Nairobi - Kenya's private sector moved into contraction territory in March as the Stanbic Bank Kenya Purchasing Managers' Index (PMI) dropped to 47.7 from 50.4 in February, according to the bank's monthly survey. Readings above 50 indicate expansion in business activity, while readings below that point signal contraction. This is the first time the index has registered below 50 since August 2025.
The survey highlighted that the slowdown was largely demand-led. Stanbic Bank noted that many firms cited subdued customer spending, reduced cash circulation and tighter household budgets as key contributors to the downturn. Those pressures, the bank said, have weighed on activity across much of the private sector.
In addition to softer domestic demand, the conflict in the Middle East has played a role in curbing activity. Stanbic Bank reported that the war has prompted some businesses to adopt more cautious spending patterns, while also creating logistics hurdles for customer deliveries and pushing up fuel and transport costs.
President William Ruto said on March 30 that the government was evaluating how the conflict might affect domestic prices and that measures were being worked on to ensure Kenya maintains sufficient supplies. The Stanbic survey found that wholesale and retail were the only sectors that recorded expansion in March; other sectors saw output and new orders decline.
Stanbic Bank Economist Christopher Legilisho commented that output and new orders fell in most sectors, signaling that firms expect to face constraints from the geopolitical disruptions. The decline in new business and activity suggests companies are bracing for an extended period of weaker demand and supply-chain friction tied to the conflict.

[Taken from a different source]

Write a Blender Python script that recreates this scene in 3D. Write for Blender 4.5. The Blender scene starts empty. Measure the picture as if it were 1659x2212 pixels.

On broader growth expectations, the finance ministry projects the economy expanded by 5.0% in 2025 and forecasts growth of 5.3% this year, an increase from 4.7% in 2024. These official projections provide a backdrop to the near-term softness captured in the PMI data.
The survey results underscore the immediate transmission channels through which external shocks can influence domestic activity: weaker household spending and higher operating costs from logistics and fuel price pressures. For now, wholesale and retail activity has provided a modest counterweight to otherwise contracting private-sector output.